# Exercise goal:
Transcribe, exactly as they appear, the line that contains "Recreate this scene", the line that contains "SC.camera = cam", and every line in between, and nothing else.

# Provided data:
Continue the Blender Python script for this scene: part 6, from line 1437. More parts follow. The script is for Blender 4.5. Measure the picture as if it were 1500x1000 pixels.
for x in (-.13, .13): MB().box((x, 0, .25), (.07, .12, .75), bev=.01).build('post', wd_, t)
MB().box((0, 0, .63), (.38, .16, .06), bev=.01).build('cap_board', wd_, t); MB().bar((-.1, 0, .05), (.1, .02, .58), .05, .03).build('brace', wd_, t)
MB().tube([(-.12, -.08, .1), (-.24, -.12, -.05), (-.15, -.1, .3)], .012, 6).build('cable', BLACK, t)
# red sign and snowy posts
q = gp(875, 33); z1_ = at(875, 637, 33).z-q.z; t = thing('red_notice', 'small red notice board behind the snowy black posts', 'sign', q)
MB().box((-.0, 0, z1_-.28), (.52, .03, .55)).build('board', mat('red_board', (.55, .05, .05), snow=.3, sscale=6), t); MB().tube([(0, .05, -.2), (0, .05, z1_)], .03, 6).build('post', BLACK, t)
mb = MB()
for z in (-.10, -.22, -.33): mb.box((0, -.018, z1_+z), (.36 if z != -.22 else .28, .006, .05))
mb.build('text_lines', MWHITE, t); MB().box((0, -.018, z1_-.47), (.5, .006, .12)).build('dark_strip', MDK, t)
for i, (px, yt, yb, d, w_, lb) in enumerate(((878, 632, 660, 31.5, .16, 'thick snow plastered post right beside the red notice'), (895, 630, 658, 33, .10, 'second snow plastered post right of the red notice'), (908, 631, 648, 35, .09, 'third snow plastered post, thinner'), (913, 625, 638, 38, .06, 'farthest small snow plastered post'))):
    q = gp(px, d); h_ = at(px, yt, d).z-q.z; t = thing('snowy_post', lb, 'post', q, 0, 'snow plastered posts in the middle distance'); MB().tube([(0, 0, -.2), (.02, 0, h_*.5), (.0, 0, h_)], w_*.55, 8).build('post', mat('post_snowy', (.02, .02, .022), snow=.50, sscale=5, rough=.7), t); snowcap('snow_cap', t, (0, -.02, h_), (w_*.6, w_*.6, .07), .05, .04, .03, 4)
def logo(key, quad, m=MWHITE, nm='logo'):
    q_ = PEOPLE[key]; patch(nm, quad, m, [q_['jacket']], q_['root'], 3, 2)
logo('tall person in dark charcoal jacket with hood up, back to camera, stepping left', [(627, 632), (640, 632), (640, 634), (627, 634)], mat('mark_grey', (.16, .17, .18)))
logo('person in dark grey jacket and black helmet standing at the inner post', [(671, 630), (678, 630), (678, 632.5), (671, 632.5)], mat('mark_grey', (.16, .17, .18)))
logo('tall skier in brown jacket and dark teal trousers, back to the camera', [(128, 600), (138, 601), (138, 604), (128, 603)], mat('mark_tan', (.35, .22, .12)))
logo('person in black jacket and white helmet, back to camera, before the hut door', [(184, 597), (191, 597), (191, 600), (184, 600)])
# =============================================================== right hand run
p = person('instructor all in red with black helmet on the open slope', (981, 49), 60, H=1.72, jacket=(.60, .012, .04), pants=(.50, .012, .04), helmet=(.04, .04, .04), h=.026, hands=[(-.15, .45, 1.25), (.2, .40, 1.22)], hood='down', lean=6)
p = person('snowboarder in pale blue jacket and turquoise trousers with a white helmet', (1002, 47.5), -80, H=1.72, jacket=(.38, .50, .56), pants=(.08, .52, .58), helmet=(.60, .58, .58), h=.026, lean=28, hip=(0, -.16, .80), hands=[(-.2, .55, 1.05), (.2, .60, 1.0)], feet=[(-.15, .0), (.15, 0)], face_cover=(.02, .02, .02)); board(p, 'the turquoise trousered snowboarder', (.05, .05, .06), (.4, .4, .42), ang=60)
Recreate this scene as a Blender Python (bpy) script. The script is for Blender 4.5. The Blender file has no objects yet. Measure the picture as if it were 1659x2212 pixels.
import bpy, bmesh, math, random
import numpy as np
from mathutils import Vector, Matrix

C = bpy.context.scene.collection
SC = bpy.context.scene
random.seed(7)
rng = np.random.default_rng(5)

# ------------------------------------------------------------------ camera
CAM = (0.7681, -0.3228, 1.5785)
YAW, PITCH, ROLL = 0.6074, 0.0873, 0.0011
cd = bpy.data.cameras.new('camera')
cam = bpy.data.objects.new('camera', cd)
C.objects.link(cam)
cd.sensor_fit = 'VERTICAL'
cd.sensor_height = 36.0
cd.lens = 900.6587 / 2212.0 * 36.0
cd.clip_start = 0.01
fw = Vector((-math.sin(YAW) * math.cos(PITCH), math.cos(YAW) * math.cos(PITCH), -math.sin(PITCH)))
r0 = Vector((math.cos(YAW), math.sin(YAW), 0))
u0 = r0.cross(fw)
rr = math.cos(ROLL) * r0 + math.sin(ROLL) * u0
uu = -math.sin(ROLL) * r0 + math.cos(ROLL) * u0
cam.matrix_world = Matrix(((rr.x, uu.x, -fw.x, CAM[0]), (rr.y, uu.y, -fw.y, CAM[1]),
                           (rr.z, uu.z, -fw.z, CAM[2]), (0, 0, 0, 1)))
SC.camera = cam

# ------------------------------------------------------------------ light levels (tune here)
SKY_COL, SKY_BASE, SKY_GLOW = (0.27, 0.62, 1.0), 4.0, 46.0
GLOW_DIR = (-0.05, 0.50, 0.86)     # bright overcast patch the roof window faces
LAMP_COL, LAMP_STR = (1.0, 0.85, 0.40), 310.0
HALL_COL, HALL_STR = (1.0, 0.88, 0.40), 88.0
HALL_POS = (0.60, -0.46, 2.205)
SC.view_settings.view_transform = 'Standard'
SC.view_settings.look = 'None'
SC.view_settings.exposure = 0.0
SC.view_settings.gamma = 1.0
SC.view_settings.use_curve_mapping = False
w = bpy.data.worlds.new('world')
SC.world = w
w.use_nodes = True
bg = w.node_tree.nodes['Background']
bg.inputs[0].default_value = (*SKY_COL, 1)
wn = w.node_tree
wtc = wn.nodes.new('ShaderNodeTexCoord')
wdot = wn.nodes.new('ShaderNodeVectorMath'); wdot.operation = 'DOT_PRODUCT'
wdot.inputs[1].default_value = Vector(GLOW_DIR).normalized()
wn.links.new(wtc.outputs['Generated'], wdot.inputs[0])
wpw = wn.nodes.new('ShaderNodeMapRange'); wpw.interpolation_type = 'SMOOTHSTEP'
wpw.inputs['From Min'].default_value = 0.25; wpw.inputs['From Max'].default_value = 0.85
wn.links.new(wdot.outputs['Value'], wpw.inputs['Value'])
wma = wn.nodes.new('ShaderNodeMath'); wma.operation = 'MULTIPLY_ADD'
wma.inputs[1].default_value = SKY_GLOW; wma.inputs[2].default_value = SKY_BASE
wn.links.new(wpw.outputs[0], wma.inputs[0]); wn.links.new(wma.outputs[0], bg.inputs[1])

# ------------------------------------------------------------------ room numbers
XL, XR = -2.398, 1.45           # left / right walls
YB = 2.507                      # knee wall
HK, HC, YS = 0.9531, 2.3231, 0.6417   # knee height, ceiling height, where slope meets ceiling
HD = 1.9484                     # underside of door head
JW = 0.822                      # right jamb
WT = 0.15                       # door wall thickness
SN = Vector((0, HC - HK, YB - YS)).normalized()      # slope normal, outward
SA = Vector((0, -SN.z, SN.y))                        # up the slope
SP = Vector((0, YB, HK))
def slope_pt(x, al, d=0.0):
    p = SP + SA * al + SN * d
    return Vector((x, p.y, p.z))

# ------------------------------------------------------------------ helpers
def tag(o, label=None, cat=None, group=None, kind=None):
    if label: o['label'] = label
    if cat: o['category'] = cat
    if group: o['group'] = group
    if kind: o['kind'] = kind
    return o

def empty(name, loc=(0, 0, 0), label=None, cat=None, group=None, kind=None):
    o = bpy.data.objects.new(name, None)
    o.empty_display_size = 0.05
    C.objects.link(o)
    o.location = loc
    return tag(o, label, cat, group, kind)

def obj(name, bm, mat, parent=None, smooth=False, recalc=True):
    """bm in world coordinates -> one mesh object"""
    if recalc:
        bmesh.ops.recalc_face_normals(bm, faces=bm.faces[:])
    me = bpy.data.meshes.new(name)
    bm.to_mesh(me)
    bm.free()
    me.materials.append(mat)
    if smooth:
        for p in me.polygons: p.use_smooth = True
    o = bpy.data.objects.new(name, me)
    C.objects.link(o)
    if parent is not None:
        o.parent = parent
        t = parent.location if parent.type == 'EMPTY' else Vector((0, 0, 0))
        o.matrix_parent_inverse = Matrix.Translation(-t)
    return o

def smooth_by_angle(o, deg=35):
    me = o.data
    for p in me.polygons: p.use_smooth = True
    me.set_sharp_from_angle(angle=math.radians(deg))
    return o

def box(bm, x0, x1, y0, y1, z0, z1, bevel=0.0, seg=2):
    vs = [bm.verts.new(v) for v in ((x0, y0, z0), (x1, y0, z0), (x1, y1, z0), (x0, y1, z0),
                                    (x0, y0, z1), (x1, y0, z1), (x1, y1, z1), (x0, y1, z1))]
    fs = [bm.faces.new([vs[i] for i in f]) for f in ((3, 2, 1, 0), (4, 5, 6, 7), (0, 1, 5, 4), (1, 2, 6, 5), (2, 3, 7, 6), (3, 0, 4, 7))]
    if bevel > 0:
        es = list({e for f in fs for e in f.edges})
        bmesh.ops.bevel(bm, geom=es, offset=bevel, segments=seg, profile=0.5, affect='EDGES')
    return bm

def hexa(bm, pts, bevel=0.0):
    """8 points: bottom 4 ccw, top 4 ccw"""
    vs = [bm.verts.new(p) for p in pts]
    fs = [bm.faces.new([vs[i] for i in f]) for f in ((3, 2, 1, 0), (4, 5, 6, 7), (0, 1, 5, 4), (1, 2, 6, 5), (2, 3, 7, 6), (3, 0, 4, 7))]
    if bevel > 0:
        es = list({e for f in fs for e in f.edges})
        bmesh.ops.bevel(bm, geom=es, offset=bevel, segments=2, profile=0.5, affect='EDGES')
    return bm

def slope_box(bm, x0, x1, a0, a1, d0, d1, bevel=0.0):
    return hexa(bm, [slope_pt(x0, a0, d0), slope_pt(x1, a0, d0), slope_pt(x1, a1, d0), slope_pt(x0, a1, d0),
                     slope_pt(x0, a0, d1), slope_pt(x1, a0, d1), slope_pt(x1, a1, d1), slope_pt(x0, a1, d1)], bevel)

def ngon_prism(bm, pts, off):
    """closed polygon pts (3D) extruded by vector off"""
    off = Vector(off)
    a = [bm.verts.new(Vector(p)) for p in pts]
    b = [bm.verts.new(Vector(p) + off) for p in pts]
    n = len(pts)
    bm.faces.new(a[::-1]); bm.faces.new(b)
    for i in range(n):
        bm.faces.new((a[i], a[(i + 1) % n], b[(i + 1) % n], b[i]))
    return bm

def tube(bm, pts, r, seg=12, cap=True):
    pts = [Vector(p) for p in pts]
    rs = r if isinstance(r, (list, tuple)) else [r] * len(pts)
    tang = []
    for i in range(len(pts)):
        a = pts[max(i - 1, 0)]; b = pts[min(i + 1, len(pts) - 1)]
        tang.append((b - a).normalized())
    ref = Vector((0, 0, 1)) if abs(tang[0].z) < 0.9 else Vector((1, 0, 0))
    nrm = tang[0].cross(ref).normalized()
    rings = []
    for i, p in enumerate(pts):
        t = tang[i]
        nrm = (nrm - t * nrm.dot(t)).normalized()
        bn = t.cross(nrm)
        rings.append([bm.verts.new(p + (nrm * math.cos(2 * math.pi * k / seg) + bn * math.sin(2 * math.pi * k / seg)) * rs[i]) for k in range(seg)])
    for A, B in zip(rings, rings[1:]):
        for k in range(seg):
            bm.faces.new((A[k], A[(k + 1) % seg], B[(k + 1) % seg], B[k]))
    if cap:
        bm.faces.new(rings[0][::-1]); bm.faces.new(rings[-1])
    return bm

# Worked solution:
Recreate this scene as a Blender Python (bpy) script. The script is for Blender 4.5. The Blender file has no objects yet. Measure the picture as if it were 1659x2212 pixels.
import bpy, bmesh, math, random
import numpy as np
from mathutils import Vector, Matrix

C = bpy.context.scene.collection
SC = bpy.context.scene
random.seed(7)
rng = np.random.default_rng(5)

# ------------------------------------------------------------------ camera
CAM = (0.7681, -0.3228, 1.5785)
YAW, PITCH, ROLL = 0.6074, 0.0873, 0.0011
cd = bpy.data.cameras.new('camera')
cam = bpy.data.objects.new('camera', cd)
C.objects.link(cam)
cd.sensor_fit = 'VERTICAL'
cd.sensor_height = 36.0
cd.lens = 900.6587 / 2212.0 * 36.0
cd.clip_start = 0.01
fw = Vector((-math.sin(YAW) * math.cos(PITCH), math.cos(YAW) * math.cos(PITCH), -math.sin(PITCH)))
r0 = Vector((math.cos(YAW), math.sin(YAW), 0))
u0 = r0.cross(fw)
rr = math.cos(ROLL) * r0 + math.sin(ROLL) * u0
uu = -math.sin(ROLL) * r0 + math.cos(ROLL) * u0
cam.matrix_world = Matrix(((rr.x, uu.x, -fw.x, CAM[0]), (rr.y, uu.y, -fw.y, CAM[1]),
                           (rr.z, uu.z, -fw.z, CAM[2]), (0, 0, 0, 1)))
SC.camera = cam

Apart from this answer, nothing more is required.